Polybius (1.1) gets a little closer to Guldi and Armitage in concern for a specifically political utility:
Had previous chroniclers neglected to speak in praise of History in general, it might perhaps have been necessary for me to recommend everyone to choose for study and welcome such treatises as the present, since men have no more ready corrective of conduct than knowledge of the past. But all historians, one may say without exception, and in no half-hearted manner, but making this the beginning and end of their labour, have impressed on us that the soundest education and training for a life of active politics is the study of History, and that surest and indeed the only method of learning how to bear bravely the vicissitudes of fortune, is to recall the calamities of others. Evidently therefore no one, and least of all myself, would think it his duty at this day to repeat what has been so well and so often said. For the very element of unexpectedness in the events I have chosen as my theme will be sufficient to challenge and incite everyone, young and old alike, to peruse my systematic history.
- By its digital nature, Big Data is a modern concept. Nevertheless Guldi and Armitage make clear that part of the reason they find it compelling for the historian is its power for compelling presentation of the past. They write of ‘shock and awe visualizations’ that will allow historians to compete with economists (122) and of tools that can condense big data into narratives that can easily circulate among readers (89).

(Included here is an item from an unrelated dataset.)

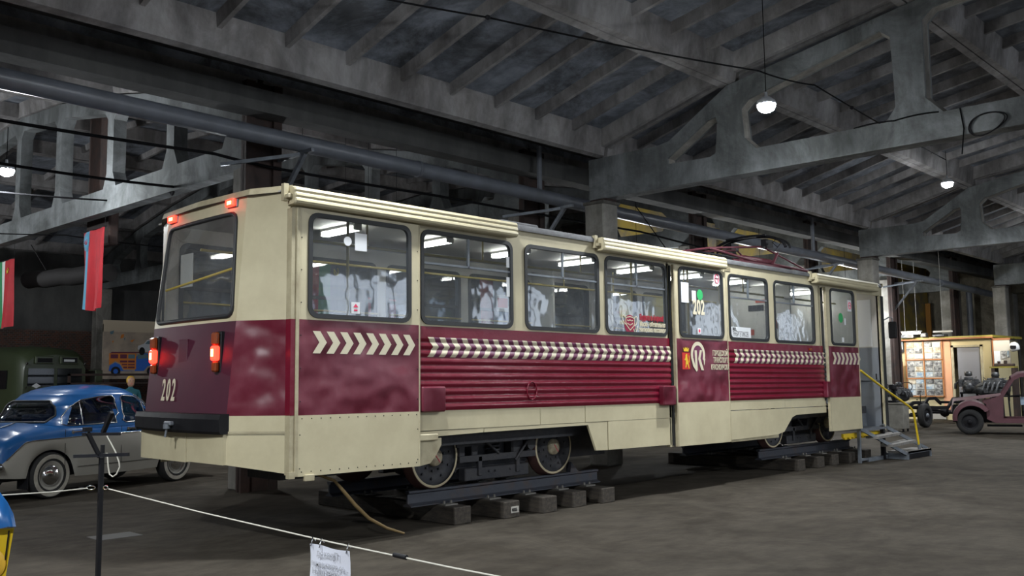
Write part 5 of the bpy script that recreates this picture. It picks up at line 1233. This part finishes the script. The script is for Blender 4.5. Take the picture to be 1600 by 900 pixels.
o = bp_(MB().use(mat('grey_door', (.23, .23, .25), .5)).box((28.82, 3.53, .02), (28.86, 4.25, 2.46)), 'booth_door')
bp_(MB().use(chrome).tube([(28.8, 4.18, 1.05), (28.76, 4.18, 1.05), (28.76, 4.08, 1.05)], .012, 6), 'door_handle', o)
# photo board with printed pictures
t = thing('photo_board', 'brown framed board with rows of old photographs on the booth wall', 'display board', (28.75, 5.35, 0))
o0 = Vector((28.75, 5.35, 0))
g = MB().use(mat('board_back', (.62, .60, .55), .7)).box((28.74, 4.72, .80), (28.795, 5.97, 2.74)).build('board_panel', None, t, -o0)
g = MB().use(mat('board_frame', (.42, .17, .05), .5))
for y in (4.72, 5.34, 5.96): g.box((28.70, y-.018, .78), (28.74, y+.018, 2.76))
for z in (.80, 1.42, 2.07, 2.74): g.box((28.70, 4.70, z-.018), (28.74, 5.98, z+.018))
g.build('board_frame', None, t, -o0)
rg = random.Random(4); pmats = [mat('photo_print_%s' % nm, c, .6, col2=c2, scale=9, detail=8, lo=.42, hi=.58) for nm, c, c2 in (('dark', (.02, .02, .025), (.30, .30, .29)), ('grey', (.08, .08, .085), (.50, .50, .48)), ('sepia', (.34, .26, .16), (.66, .60, .48)), ('pale', (.45, .45, .42), (.75, .74, .68)), ('blue', (.22, .33, .45), (.6, .62, .6)))]
for r in range(3):
    for c in range(2):
        z0 = (.84, 1.46, 2.11)[r]; y0 = (4.755, 5.375)[c]
        for i in range(3):
            for j in range(2):
                g = MB().use(pmats[rg.choice([0, 0, 1, 1, 2, 3, 4] if r < 2 else [1, 2, 3, 3, 1])])
                ya = y0+.285*j; za = z0+.193*i; g.box((28.715, ya+rg.uniform(0, .02), za+rg.uniform(0, .02)), (28.728, ya+.262, za+.172)); g.build('photograph', None, t, -o0)
tag(MB().use(mat('frame_dark', (.03, .03, .03), .4)).box((28.70, 6.02, 2.35), (28.74, 6.22, 2.78)).use(mat('photo_print_blue', 0)).box((28.69, 6.04, 2.45), (28.70, 6.19, 2.72)).build('framed_picture'), 'small dark framed picture left of the photo board', 'picture')
tag(MB().use(mat('brown_board', (.42, .22, .13), .6)).box((28.50, 6.02, .95), (28.54, 6.34, 2.0)).use(woodm).box((28.48, 6.0, .93), (28.54, 6.03, 2.02)).box((28.48, 6.0, 1.4), (28.54, 6.36, 1.43)).box((28.48, 6.0, 1.99), (28.54, 6.36, 2.02)).build('side_notice_board'), 'narrow brown notice board left of the photo board', 'display board')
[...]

In many ways, it seems that the Big Data argument in The History Manifesto is a return to older – much older – ideas about the importance for style in history. The full context of the Ciceronian phrase historia magistra vitae offers an example:
Historia vero testis temporum, lux veritatis, vita memoriae, magistra vitae, nuntia vetustatis, qua voce alia nisi oratoris immortalitati commendatur?

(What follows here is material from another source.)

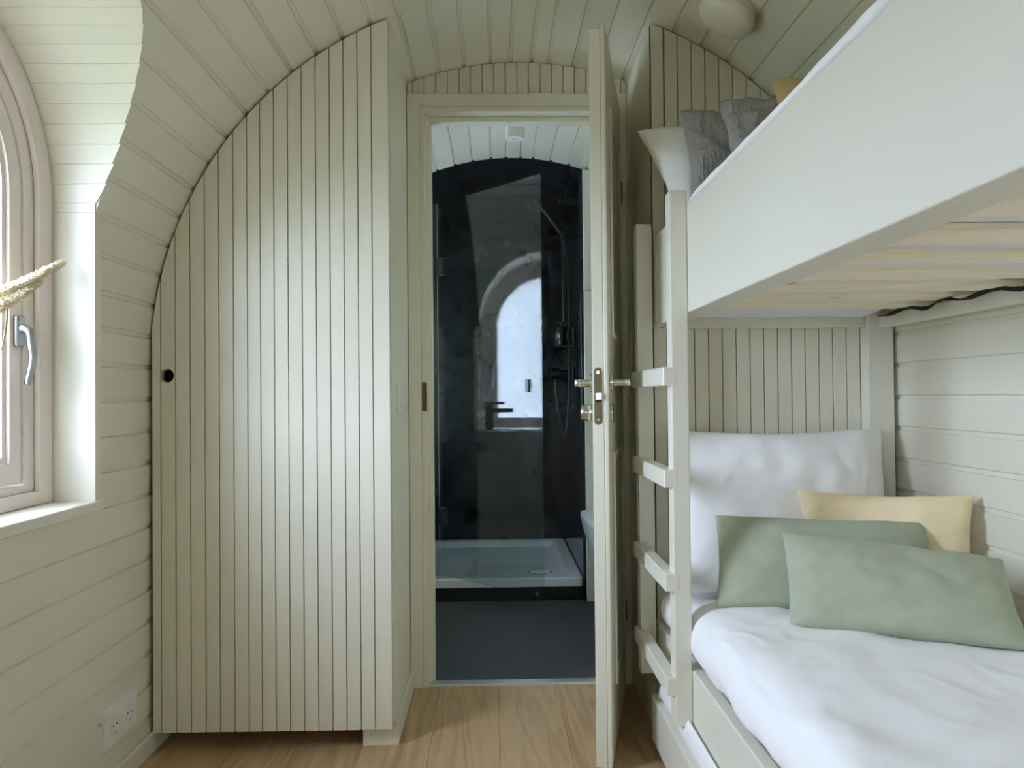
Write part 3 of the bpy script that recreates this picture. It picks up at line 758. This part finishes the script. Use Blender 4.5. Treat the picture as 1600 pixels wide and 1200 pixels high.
pillow('cushion', [(.612, 1.675, .464), (1.005, 1.500, .462), (1.045, 1.645, .604), (.640, 1.790, .640)], .115, 'green', 'frontmost sage green cushion lying in front on white duvet', GL, 4, .010, .012)
pillow('pillow', [(.46, 2.02, 1.396), (.93, 2.02, 1.396), (.84, 2.17, 1.70), (.396, 2.17, 1.665)], .11, 'linen_white', 'white pillow on the upper bunk with corner hanging past the ladder', GU, 5, .010, .04)
pillow('cushion', [(.475, 1.92, 1.394), (.86, 1.92, 1.394), (.84, 2.045, 1.655), (.483, 2.045, 1.675)], .10, 'grey', 'grey crinkled linen cushion beside white pillow, upper bunk', GU, 6, .016, .03, 40, wf=18)
pillow('cushion', [(.535, 1.775, 1.424), (.90, 1.775, 1.424), (.86, 1.905, 1.64), (.545, 1.905, 1.648)], .10, 'grey', 'second grey linen cushion, next to the mustard one', GU, 7, .016, .03, 40, wf=18)
pillow('cushion', [(.595, 1.615, 1.424), (.92, 1.615, 1.424), (.86, 1.74, 1.62), (.615, 1.74, 1.632)], .10, 'mustard', 'mustard corduroy cushion on the upper bunk peeping over the duvet', GU, 8, .008, .04)

# ------------------------------------------------------------------ lamps, switch, socket
# ceiling lamp
aL = math.atan2(1.922 - CZ, .606 - CX); nL = Vector((-math.cos(aL), 0, -math.sin(aL)))
pL = Vector((CX, 2.0, CZ)) - nL * (R - .0015)
rotL = Vector((0, 0, 1)).rotation_difference(nL).to_matrix()
cl = empty('ceiling_lamp', pL, 'round opal dome lamp on the curved ceiling above the bunk', 'lamp')
bm = bmesh.new(); lathe(bm, [(.066, 0), (.068, .002), (.068, .016), (.064, .018)], pL, n=40, rot=rotL); put('base', bm, 'paint', cl, True, angle=.6)
bm = bmesh.new(); lathe(bm, [(.070, .0185), (.075, .022), (.075, .030), (.070, .040), (.058, .048), (.040, .053), (.018, .056), (.001, .0563)], pL, n=40, rot=rotL); put('shade', bm, 'lamp_glass', cl, True, angle=.9)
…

By what other voice, too, than that of the orator, is history, the evidence of time, the light of truth, the life of memory, the teacher of life, the herald of antiquity, committed to immortality?
Famously, Cicero argues here for the centrality of presentation to the act of history-writing; there is a very long reception-history to this idea of history as communication – Guldi and Armitage’s ideas about Big Data may be just a latest instantiation of this meme.
It is a rather tired Classics-y game to spot ancient antecedents for modern phenomena – I’m neither trying to support or criticize The History Manifesto on the basis of the parallels. Instead, I find the ideas in The History Manifesto rather provocative for looking again at ancient historiography. It is now a commonplace in recent work on ancient historiography, particularly in anglophone scholarship of a literary bent, to claim that ancient history-writing is fundamentally different to modern – Tony Woodman’s point that ancient historiography is more akin to the modern historical novel than to modern history-writing comes to mind.
I find in Guldi and Armitage a rather vivid case against this idea: the history of The History Manifesto is recognizable as a descendent of ancient historiography – at least in terms of aspirations for a politically engaged and publicly persuasive history. Similarity seems more prominent than difference. Perhaps a reading of the Manifesto can encourage us to revisit the modernity of ancient history?